--- Information shown ---

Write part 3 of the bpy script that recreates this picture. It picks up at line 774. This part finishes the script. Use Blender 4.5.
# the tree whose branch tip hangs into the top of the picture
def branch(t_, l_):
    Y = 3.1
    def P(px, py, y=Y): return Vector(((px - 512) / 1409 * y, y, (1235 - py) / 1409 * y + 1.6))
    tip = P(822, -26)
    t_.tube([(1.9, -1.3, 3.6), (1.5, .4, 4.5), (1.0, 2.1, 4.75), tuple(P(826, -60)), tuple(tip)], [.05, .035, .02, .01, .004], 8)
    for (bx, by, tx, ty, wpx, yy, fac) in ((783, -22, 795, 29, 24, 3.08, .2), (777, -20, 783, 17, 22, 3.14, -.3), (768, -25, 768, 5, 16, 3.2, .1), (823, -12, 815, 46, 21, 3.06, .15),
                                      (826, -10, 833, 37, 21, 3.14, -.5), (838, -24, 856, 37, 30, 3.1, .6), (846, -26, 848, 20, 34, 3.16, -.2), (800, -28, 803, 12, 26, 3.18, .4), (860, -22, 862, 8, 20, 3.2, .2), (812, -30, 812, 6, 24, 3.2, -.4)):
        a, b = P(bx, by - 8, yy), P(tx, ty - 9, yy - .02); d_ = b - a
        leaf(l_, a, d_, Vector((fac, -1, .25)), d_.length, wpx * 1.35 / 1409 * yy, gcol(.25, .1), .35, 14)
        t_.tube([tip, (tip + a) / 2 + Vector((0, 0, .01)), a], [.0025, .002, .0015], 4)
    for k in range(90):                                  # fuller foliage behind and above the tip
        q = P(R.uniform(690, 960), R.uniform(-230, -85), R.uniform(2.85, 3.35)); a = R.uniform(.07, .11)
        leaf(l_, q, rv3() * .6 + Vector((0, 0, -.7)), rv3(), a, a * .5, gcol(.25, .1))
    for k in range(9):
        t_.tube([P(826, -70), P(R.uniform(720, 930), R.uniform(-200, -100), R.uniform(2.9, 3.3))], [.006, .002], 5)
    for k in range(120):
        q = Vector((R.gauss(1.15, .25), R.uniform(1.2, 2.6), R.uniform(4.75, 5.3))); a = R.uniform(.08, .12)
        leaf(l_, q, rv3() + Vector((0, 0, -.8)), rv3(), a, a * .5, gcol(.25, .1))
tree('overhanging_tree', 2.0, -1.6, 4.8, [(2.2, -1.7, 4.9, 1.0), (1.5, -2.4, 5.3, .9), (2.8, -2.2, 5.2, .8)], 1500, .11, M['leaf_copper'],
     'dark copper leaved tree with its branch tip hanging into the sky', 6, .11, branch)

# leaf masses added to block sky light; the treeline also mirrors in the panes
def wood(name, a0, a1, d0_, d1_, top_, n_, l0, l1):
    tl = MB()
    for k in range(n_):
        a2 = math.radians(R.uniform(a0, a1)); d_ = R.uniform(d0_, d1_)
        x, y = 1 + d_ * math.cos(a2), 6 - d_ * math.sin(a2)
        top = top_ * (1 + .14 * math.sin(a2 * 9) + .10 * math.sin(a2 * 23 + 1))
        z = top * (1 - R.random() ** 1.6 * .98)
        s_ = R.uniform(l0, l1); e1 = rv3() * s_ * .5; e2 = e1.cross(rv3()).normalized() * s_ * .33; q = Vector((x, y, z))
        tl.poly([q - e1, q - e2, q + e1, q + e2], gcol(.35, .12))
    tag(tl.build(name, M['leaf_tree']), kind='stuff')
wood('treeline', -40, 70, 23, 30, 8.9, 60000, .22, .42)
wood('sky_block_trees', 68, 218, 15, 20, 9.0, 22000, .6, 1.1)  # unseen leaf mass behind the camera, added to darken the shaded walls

---

- What you have to do -
Copy out each line above, character for character.

- Solution to this problem -
Write part 3 of the bpy script that recreates this picture. It picks up at line 774. This part finishes the script. Use Blender 4.5.
# the tree whose branch tip hangs into the top of the picture
def branch(t_, l_):
    Y = 3.1
    def P(px, py, y=Y): return Vector(((px - 512) / 1409 * y, y, (1235 - py) / 1409 * y + 1.6))
    tip = P(822, -26)
    t_.tube([(1.9, -1.3, 3.6), (1.5, .4, 4.5), (1.0, 2.1, 4.75), tuple(P(826, -60)), tuple(tip)], [.05, .035, .02, .01, .004], 8)
    for (bx, by, tx, ty, wpx, yy, fac) in ((783, -22, 795, 29, 24, 3.08, .2), (777, -20, 783, 17, 22, 3.14, -.3), (768, -25, 768, 5, 16, 3.2, .1), (823, -12, 815, 46, 21, 3.06, .15),
                                      (826, -10, 833, 37, 21, 3.14, -.5), (838, -24, 856, 37, 30, 3.1, .6), (846, -26, 848, 20, 34, 3.16, -.2), (800, -28, 803, 12, 26, 3.18, .4), (860, -22, 862, 8, 20, 3.2, .2), (812, -30, 812, 6, 24, 3.2, -.4)):
        a, b = P(bx, by - 8, yy), P(tx, ty - 9, yy - .02); d_ = b - a
        leaf(l_, a, d_, Vector((fac, -1, .25)), d_.length, wpx * 1.35 / 1409 * yy, gcol(.25, .1), .35, 14)
        t_.tube([tip, (tip + a) / 2 + Vector((0, 0, .01)), a], [.0025, .002, .0015], 4)
    for k in range(90):                                  # fuller foliage behind and above the tip
        q = P(R.uniform(690, 960), R.uniform(-230, -85), R.uniform(2.85, 3.35)); a = R.uniform(.07, .11)
        leaf(l_, q, rv3() * .6 + Vector((0, 0, -.7)), rv3(), a, a * .5, gcol(.25, .1))
    for k in range(9):
        t_.tube([P(826, -70), P(R.uniform(720, 930), R.uniform(-200, -100), R.uniform(2.9, 3.3))], [.006, .002], 5)
    for k in range(120):
        q = Vector((R.gauss(1.15, .25), R.uniform(1.2, 2.6), R.uniform(4.75, 5.3))); a = R.uniform(.08, .12)
        leaf(l_, q, rv3() + Vector((0, 0, -.8)), rv3(), a, a * .5, gcol(.25, .1))
tree('overhanging_tree', 2.0, -1.6, 4.8, [(2.2, -1.7, 4.9, 1.0), (1.5, -2.4, 5.3, .9), (2.8, -2.2, 5.2, .8)], 1500, .11, M['leaf_copper'],
     'dark copper leaved tree with its branch tip hanging into the sky', 6, .11, branch)

# leaf masses added to block sky light; the treeline also mirrors in the panes
def wood(name, a0, a1, d0_, d1_, top_, n_, l0, l1):
    tl = MB()
    for k in range(n_):
        a2 = math.radians(R.uniform(a0, a1)); d_ = R.uniform(d0_, d1_)
        x, y = 1 + d_ * math.cos(a2), 6 - d_ * math.sin(a2)
        top = top_ * (1 + .14 * math.sin(a2 * 9) + .10 * math.sin(a2 * 23 + 1))
        z = top * (1 - R.random() ** 1.6 * .98)
        s_ = R.uniform(l0, l1); e1 = rv3() * s_ * .5; e2 = e1.cross(rv3()).normalized() * s_ * .33; q = Vector((x, y, z))
        tl.poly([q - e1, q - e2, q + e1, q + e2], gcol(.35, .12))
    tag(tl.build(name, M['leaf_tree']), kind='stuff')
wood('treeline', -40, 70, 23, 30, 8.9, 60000, .22, .42)
wood('sky_block_trees', 68, 218, 15, 20, 9.0, 22000, .6, 1.1)  # unseen leaf mass behind the camera, added to darken the shaded walls